I. Más tonterías. Podemos jugar juntos. No se dónde está escrito que no podemos hacerlo. La putada es que llevaban pidiendo que jugáramos juntos no sé cuánto tiempo y nos ponen en Madrid y perdemos. Dos días antes era la mejor solución. Ni que perdiéramos por jugar nosotros.
X. Es que yo me lo paso muy bien contigo. No somos clónicos, somos complementarios. ¿Sabes cuál es el problema? Que somos de la casa. Si uno de los dos fuese de fuera, no habría debate."

Para Iniesta, não havia razão nenhuma, já em 2006, para que ele e Xavi não jogassem juntos. Xavi, por sua vez, dizia que se sentia bem a jogar com Iniesta. Não compreender isto é não compreender nada de futebol. O que estes dois sentiam, numa altura em que não jogavam juntos, numa altura em que não tinham o estatuto que têm hoje e numa altura em que se dizia que, quando Iniesta começasse a jogar, Xavi deixaria de fazê-lo, era precisamente que o futebol não é tão individual como queriam que acreditassem.
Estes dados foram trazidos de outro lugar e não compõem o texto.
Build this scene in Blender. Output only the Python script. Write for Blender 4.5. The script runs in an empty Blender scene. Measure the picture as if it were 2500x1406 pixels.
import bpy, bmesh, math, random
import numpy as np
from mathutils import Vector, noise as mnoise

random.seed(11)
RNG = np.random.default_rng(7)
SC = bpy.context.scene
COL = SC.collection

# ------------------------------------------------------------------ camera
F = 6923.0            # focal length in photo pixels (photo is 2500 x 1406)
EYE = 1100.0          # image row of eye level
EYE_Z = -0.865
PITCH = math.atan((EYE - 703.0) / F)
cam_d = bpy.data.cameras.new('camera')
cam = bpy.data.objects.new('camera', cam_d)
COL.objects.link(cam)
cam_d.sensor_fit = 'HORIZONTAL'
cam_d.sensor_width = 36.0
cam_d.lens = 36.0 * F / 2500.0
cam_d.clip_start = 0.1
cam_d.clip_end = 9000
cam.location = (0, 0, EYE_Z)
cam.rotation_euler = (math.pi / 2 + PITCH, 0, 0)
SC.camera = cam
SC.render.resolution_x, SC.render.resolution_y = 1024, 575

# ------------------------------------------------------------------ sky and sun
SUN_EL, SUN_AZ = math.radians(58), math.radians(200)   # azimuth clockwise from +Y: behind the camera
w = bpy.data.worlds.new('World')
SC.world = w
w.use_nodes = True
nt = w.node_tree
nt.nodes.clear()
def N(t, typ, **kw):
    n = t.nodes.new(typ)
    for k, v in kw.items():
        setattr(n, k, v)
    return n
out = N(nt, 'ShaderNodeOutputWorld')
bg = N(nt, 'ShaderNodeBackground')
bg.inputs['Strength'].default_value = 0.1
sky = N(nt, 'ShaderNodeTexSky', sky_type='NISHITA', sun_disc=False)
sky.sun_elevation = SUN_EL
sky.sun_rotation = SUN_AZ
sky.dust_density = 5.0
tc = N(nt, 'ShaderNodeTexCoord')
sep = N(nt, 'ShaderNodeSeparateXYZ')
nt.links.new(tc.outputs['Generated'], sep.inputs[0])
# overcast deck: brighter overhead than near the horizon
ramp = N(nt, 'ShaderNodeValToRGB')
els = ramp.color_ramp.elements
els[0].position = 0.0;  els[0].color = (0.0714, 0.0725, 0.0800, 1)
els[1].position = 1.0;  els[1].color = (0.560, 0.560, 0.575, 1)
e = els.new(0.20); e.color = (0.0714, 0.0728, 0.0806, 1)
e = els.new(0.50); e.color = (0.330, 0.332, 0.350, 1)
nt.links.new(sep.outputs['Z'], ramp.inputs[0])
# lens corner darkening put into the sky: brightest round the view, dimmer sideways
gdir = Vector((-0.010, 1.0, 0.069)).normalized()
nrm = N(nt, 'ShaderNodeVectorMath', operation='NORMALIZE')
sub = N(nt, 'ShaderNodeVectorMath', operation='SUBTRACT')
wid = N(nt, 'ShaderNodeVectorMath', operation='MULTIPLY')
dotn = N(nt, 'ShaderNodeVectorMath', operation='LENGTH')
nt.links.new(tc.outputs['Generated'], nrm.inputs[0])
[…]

Já na altura sentiam que eram melhores jogadores quando jogavam os dois, quando um percebia as necessidades do outro e lhe dava a linha de passe de que precisava, quando o outro percebia que podia ficar com a bola até ao último instante porque sabia que, nessa altura, se precisasse, o outro lá estaria a dar-lhe uma solução de passe alternativa. Com Iniesta ao lado, era como se Xavi jogasse com outro Xavi. E o mesmo ao contrário. É por isso que não é apenas por serem dois criativos e não um, por haver o dobro da criatividade em campo, que acho que uma equipa é melhor com dois criativos em vez de um. É porque, além de a criatividade ser a dobrar, cada um deles é melhor jogador se o outro estiver em campo. Com Iniesta ao lado, Xavi era mais Xavi do que nunca. E Iniesta mais Iniesta do que nunca. É por isso que a qualidade de uma equipa não pode ter apenas a ver com a qualidade de cada um dos jogadores e com a adequação da qualidade de cada um deles à posição que ocupam em campo. Tem também de ter a ver com (eu diria que tem sobretudo a ver com isso) a relação de cada jogador com cada um dos colegas, começando, obviamente, por aqueles que estão mais próximos.
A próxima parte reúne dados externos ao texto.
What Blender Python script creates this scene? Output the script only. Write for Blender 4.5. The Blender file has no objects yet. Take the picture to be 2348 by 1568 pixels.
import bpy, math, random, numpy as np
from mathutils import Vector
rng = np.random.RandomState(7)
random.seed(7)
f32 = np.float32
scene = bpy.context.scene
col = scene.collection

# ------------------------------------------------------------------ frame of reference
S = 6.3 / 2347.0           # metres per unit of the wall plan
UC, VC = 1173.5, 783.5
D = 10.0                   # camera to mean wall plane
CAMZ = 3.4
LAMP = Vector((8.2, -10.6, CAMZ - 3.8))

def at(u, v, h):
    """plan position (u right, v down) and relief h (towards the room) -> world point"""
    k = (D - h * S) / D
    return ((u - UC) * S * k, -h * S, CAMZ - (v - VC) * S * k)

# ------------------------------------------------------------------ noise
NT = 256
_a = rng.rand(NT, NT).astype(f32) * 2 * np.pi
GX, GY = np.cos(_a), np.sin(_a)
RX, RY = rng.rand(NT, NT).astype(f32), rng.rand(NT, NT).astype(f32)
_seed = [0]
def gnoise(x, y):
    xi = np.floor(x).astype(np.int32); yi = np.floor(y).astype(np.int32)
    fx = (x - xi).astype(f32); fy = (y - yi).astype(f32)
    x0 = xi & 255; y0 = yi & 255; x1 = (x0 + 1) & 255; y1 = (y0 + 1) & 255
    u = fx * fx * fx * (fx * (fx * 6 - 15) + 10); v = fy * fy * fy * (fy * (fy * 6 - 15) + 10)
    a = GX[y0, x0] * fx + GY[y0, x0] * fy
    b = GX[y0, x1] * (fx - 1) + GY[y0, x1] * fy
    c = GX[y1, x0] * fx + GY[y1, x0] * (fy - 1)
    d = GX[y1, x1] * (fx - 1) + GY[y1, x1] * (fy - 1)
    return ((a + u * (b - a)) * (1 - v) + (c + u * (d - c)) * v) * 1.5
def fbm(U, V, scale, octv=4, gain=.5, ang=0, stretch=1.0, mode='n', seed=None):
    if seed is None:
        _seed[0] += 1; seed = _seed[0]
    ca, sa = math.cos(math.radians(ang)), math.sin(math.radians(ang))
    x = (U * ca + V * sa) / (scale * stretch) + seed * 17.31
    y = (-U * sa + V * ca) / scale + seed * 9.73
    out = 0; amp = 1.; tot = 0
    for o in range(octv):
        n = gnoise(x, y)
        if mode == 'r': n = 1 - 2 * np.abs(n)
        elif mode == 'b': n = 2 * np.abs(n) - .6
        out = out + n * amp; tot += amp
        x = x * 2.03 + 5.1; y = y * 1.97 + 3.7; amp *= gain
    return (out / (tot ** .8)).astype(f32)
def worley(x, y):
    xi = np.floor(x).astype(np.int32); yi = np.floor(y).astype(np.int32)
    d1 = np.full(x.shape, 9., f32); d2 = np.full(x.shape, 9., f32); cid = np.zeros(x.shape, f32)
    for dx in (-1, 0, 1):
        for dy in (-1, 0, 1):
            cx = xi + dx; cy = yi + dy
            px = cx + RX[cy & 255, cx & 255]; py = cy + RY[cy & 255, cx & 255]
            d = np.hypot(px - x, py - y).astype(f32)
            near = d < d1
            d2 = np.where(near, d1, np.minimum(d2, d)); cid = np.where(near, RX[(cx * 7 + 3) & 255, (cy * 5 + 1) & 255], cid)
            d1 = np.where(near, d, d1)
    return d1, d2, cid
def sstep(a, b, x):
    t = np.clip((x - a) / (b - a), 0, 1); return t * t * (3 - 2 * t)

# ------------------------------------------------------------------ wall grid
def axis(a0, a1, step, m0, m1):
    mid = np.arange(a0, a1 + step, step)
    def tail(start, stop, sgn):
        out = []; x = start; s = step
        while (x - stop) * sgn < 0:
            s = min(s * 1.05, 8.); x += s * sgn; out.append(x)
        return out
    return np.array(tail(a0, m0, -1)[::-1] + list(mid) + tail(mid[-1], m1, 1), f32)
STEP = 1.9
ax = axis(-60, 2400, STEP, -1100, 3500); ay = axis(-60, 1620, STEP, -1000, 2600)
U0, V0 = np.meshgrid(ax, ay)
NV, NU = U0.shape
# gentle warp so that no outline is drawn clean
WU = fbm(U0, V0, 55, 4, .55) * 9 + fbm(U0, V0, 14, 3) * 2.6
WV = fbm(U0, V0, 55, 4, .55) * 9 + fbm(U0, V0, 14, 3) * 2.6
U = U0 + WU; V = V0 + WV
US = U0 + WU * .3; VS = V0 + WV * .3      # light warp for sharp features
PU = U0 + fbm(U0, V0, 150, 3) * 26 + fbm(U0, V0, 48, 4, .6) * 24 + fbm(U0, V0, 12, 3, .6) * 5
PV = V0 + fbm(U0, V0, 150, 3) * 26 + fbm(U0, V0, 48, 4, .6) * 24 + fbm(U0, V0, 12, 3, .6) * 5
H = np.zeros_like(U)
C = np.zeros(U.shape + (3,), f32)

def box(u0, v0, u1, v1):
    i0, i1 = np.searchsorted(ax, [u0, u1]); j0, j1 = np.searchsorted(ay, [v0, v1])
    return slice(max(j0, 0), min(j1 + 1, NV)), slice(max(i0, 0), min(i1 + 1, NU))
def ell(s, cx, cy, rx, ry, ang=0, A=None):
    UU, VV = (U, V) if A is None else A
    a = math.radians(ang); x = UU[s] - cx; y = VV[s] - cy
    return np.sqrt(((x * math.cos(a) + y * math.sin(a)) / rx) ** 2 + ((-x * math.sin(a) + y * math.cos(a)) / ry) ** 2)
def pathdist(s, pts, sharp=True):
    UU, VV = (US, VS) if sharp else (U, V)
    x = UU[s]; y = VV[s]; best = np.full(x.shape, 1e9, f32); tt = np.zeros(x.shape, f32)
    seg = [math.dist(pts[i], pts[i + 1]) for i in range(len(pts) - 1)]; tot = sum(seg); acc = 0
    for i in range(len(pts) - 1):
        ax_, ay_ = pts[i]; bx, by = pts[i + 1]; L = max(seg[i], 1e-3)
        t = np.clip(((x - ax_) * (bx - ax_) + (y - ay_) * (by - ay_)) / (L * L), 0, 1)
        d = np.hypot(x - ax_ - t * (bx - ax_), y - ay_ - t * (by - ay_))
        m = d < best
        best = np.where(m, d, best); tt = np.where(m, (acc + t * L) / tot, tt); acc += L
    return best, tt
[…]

Quando se fala em sintonia entre colegas, fala-se sobretudo em duplas de atacantes ou duplas de centrais e fala-se sobretudo das características complementares que devem ter: um avançado mais fixo e um mais móvel; um defesa mais cerebral e um mais rápido, etc.. Não é disso que falo. A compatibilidade a que me reporto é do foro intelectual e aquilo para o qual estou a tentar chamar a atenção é para jogadores que se compreendem muito bem por pensarem da mesma maneira, que sabem exactamente o que o colega vai fazer porque era aquilo que fariam naquelas circunstâncias, que sabem perfeitamente que, em determinada situação, o colega vai estar a dar o apoio no sítio certo porque, se estivessem na pele dele, perceberiam que o colega iria imaginar que ele ali estivesse. Dir-me-ão que isso só acontecerá em casos extraordinários, que almas gémeas desse tipo só em jogadores que jogam há muitos anos uns com os outros. Também não acredito nisso. Xavi e Iniesta, aliás, não cresceram juntos e não jogaram juntos até coincidirem na equipa principal. Basta que o treinador saiba criar as condições ideais para que isso aconteça, que saiba estimular os jogadores a compreenderem-se, a pensar de forma análoga, a interpretar as necessidades uns dos outros, etc.. Foi o que, de resto, Guardiola fez, ao permitir, sem hesitar, que Iniesta e Xavi jogassem lado a lado. E foi precisamente a dupla Xavi-Iniesta quem primeiro pôs em prática o que Guardiola queria que todos os seus onze jogadores fizessem. Antes de haver verdadeiramente o Barcelona de Guardiola, já havia Xavi e Iniesta a tabelar, a trocar a bola entre si, a dar e a devolver, a oferecerem apoios verticais um ao outro, etc.. No primeiro ano de Guardiola, a equipa catalã ainda não estava totalmente afinada. As únicas almas gémeas que verdadeiramente existiam eram as de Xavi e Iniesta. Foram eles, pela relação que mantiveram um com o outro, quem ensinaram os colegas a jogar. Associou-se a eles depois Messi e, mais tarde, toda a equipa. E assim se cumpriu o sonho de Guardiola.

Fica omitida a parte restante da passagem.